O grande número de interessados em abocanhar a administração dos aeroportos é explicado pelas possibilidades de lucros de um setor que, só em 2010, teve 154 milhões de passageiros, com vias de se expandir ainda mais. O irônico dessa história é que a privatização do setor aéreo vai se dar pelas mãos do partido que, na última campanha eleitoral, acusou o adversário de “privatista”, defendendo um “Estado forte e atuante”.

Modelo petista de privatização
Outra ironia é que, a fim de justificar a entrega dos aeroportos ao capital privado, o governo Dilma utiliza os mesmos argumentos desfilados pelo governo FHC para privatizar as estatais. Ou seja, de que o setor público seria sinônimo de ineficiência e incompetência, ao contrário da iniciativa privada.

Para isso, parte da real situação de superlotação e esgotamento dos aeroportos brasileiros. Quem é obrigado a passar por Guarulhos, por exemplo, a qualquer hora do dia, pode testemunhar as filas quilométricas e atrasos freqüentes do maior aeroporto do país. Estudo recente divulgado pelo Ipea, “Aeroportos no Brasil: investimentos recentes, perspectivas e preocupações”, mesmo elaborado para justificar a privatização, indica a razão disso.

Segundo o Ipea, em 2003 o número de passageiros que voavam no país foi de 71 milhões. Em 2010, foi de 154 milhões, um crescimento de 117%. Ou seja, nos últimos anos o setor experimentou uma expansão exponencial, mas que não foi acompanhado por investimentos em infra-estrutura aeroportuária que acompanhasse essa demanda. Chegamos a uma situação em que, em 2010, dos 20 maiores aeroportos do país, 14 estavam em “situação crítica”, operando acima de sua capacidade.

O documento aponta que, mesmo após os acidentes de 2006 e 2007, não houve aumento do investimento no setor. “Constata-se também que, apesar dos graves acidentes aéreos ocorridos em 2006 (GOL) e 2007 (TAM), que culminaram no chamado “apagão aéreo”, não houve uma reação do poder público em termos de reforço nos investimentos totais aeroportuários, que permaneceram relativamente estáveis no período (2006/2010)”, diz o texto.

Desregulamentação
A saturação do setor aéreo causada pela falta de investimento ameaça agora a própria Copa do Mundo de 2014 e as Olimpíadas em 2016. Para as grandes empreiteiras, empresas estrangeiras e investidores, uma oportunidade de ouro para, finalmente, privatizarem os aeroportos. O governo do PT, assim, cumpre o modus operandi traçado por FHC: precariza-se primeiro para se legitimar depois a privatização, escondido sob o eufemismo de “concessão”.

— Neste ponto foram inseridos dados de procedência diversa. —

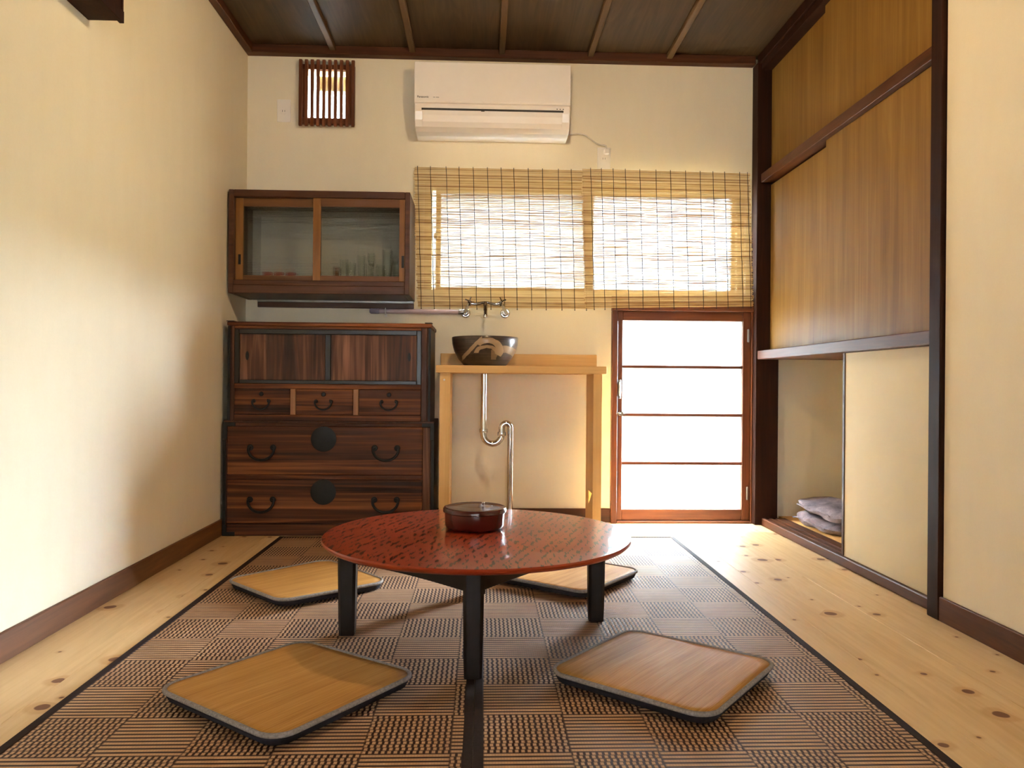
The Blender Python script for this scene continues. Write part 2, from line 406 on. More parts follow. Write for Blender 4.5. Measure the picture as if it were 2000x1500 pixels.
def thing(name, label, cat, loc, group=None):
    o = bpy.data.objects.new(name, None); COL.objects.link(o); o.location = loc; o.empty_display_size = 0.05
    return tag(o, label, cat, group)
def struct(name, loc=(0, 0, 0)):
    o = bpy.data.objects.new(name, None); COL.objects.link(o); o.location = loc; o['kind'] = 'structure'; o.empty_display_size = 0.05
    return o
def arc(cx, cy, r, a0, a1, n):
    return [(cx + r * math.cos(a0 + (a1 - a0) * i / n), cy + r * math.sin(a0 + (a1 - a0) * i / n)) for i in range(n + 1)]

# ------------------------------------------------------------------ room dimensions
XL, XC, XR, D, H, REAR = -1.274, 1.508, 1.482, 4.19, 2.50, -3.2

# floor ---------------------------------------------------------------
floor = build('floor', MB().box(XL - .1, 2.45, REAR - .1, D + .05, -0.12, -0.022), M['floor'], kind='structure')
w = 0.2315; x = XL
pl_me = {}
while x < XC - 0.01:
    x1 = min(x + w, XC + 0.003)
    y0 = REAR
    mb = MB().box(x + 0.0004, x1 - 0.0004, REAR, D, -0.022, 0.0)
    build('plank', mb, M['floor'], floor, 0.0008, seg=1)
    x = x1
# walls ---------------------------------------------------------------
def holed_wall(name, xs, zs, holes, y0, y1):
    mb = MB()
    for i in range(len(xs) - 1):
        for j in range(len(zs) - 1):
            cx, cz = (xs[i] + xs[i + 1]) / 2, (zs[j] + zs[j + 1]) / 2
            if any(a < cx < b and c < cz < d for a, b, c, d in holes): continue
            mb.box(xs[i], xs[i + 1], y0, y1, zs[j], zs[j + 1])
    bmesh.ops.remove_doubles(mb.bm, verts=mb.bm.verts, dist=1e-5)
    # drop the inner double faces
    seen = {}; mb.bm.verts.index_update()
    for f in list(mb.bm.faces):
        k = tuple(sorted(v.index for v in f.verts))
        seen.setdefault(k, []).append(f)
    dead = [f for fs in seen.values() if len(fs) > 1 for f in fs]
    bmesh.ops.delete(mb.bm, geom=dead, context='FACES')
    return build(name, mb, M['wall'], kind='structure')
HOLES = [(0.715, 1.482, -0.03, 1.155), (-0.325, 1.44, 1.238, 1.862), (-0.965, -0.735, 2.165, 2.425)]
xs = sorted({XL - .12, 2.45} | {h[0] for h in HOLES} | {h[1] for h in HOLES}); zs = sorted({-0.12, 2.62} | {h[2] for h in HOLES} | {h[3] for h in HOLES})
holed_wall('wall_back', xs, zs, HOLES, D, D + 0.065)
build('wall_left', MB().box(XL - .12, XL, REAR - .1, D, -0.12, 2.62), M['wall'], kind='structure')
build('wall_right', MB().box(XR, XR + .1, REAR - .1, 2.42, -0.12, 2.62), M['wall'], kind='structure')
RH = [(-1.0, 1.2, 0.3, 1.6)]
holed_wall('wall_rear', [XL, -1.0, 1.2, XR], [-0.12, 0.3, 1.6, 2.62], RH, REAR - .12, REAR)
w3 = struct('window_3', (0.1, REAR - .05, 0.3))
for a in (-1.0, 0.08, 1.16): bx('shoji_stile', (a, a + .04, REAR - .07, REAR - .04, .3, 1.6), M['pineZ'], w3, .001)
for z in (.3, 1.56): bx('shoji_rail', (-1.0, 1.2, REAR - .069, REAR - .041, z, z + .04), M['pine'], w3, .001)
for k in range(1, 5): bx('shoji_bar', (-.96, 1.16, REAR - .060, REAR - .048, .3 + k * .26, .308 + k * .26), M['pine'], w3, 0)
for k in range(1, 8):
    if k != 4: bx('shoji_bar', (-1.0 + k * .275, -.992 + k * .275, REAR - .059, REAR - .049, .34, 1.56), M['pineZ'], w3, 0)
bx('shoji_paper', (-.98, 1.18, REAR - .0625, REAR - .0605, .32, 1.58), M['shoji'], w3, 0)
# closet shell behind the sliding doors
build('wall_closet_side', MB().box(XR + .1, 2.45, 2.42, 2.488, -0.12, 2.62), M['wall'], kind='structure')
build('wall_closet_far', MB().box(2.35, 2.45, 2.488, D, -0.12, 2.62), M['wall'], kind='structure')
# ceiling: boards between battens -------------------------------------
ceiling = build('ceiling', MB().box(XL - .12, 2.45, REAR - .1, D + .1, 2.555, 2.62), M['ceil'], kind='structure')
bat = [-1.235, -0.812, -0.390, 0.089, 0.566, 0.995, 1.47]
for a, b in zip(bat, bat[1:]):
    bx('ceiling_board', (a - (0.04 if a < -1.2 else 0) + .0005, b + (0.04 if b > 1.4 else 0) - .0005, REAR, D - .001, 2.545, 2.5549), M['ceil'], ceiling, 0.0008)
for a in bat[1:-1]:
    bx('batten', (a - .016, a + .016, REAR, D - .03, 2.517, 2.5448), M['batten'], ceiling, 0.003)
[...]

Com a privatização, o governo Dilma abre mão de um setor lucrativo, em franca expansão e estratégico ao país. Abre as portas também para o avanço da desregulamentação do setor. Seguindo nessa esteira, as companhias aéreas, por exemplo, estudam o aumento da jornada de trabalho para a tripulação, de 85 horas/mês para 100 horas/mês, como destacou o jornal Estado de S. Paulo do último dia 1º de maio. Num setor em que carga horária e segurança estão intimamente relacionadas, essa notícia deveria trazer preocupação.

Para os passageiros, esse processo vai significar o aumento nos preços das passagens da ordem de 30% a 100%. Para os trabalhadores dos aeroportos e das companhias aéreas, a flexibilização dos direitos trabalhistas. E para o PT, a confirmação do modelo privatista imposto por FHC e tão criticado por Dilma e Lula na campanha eleitoral.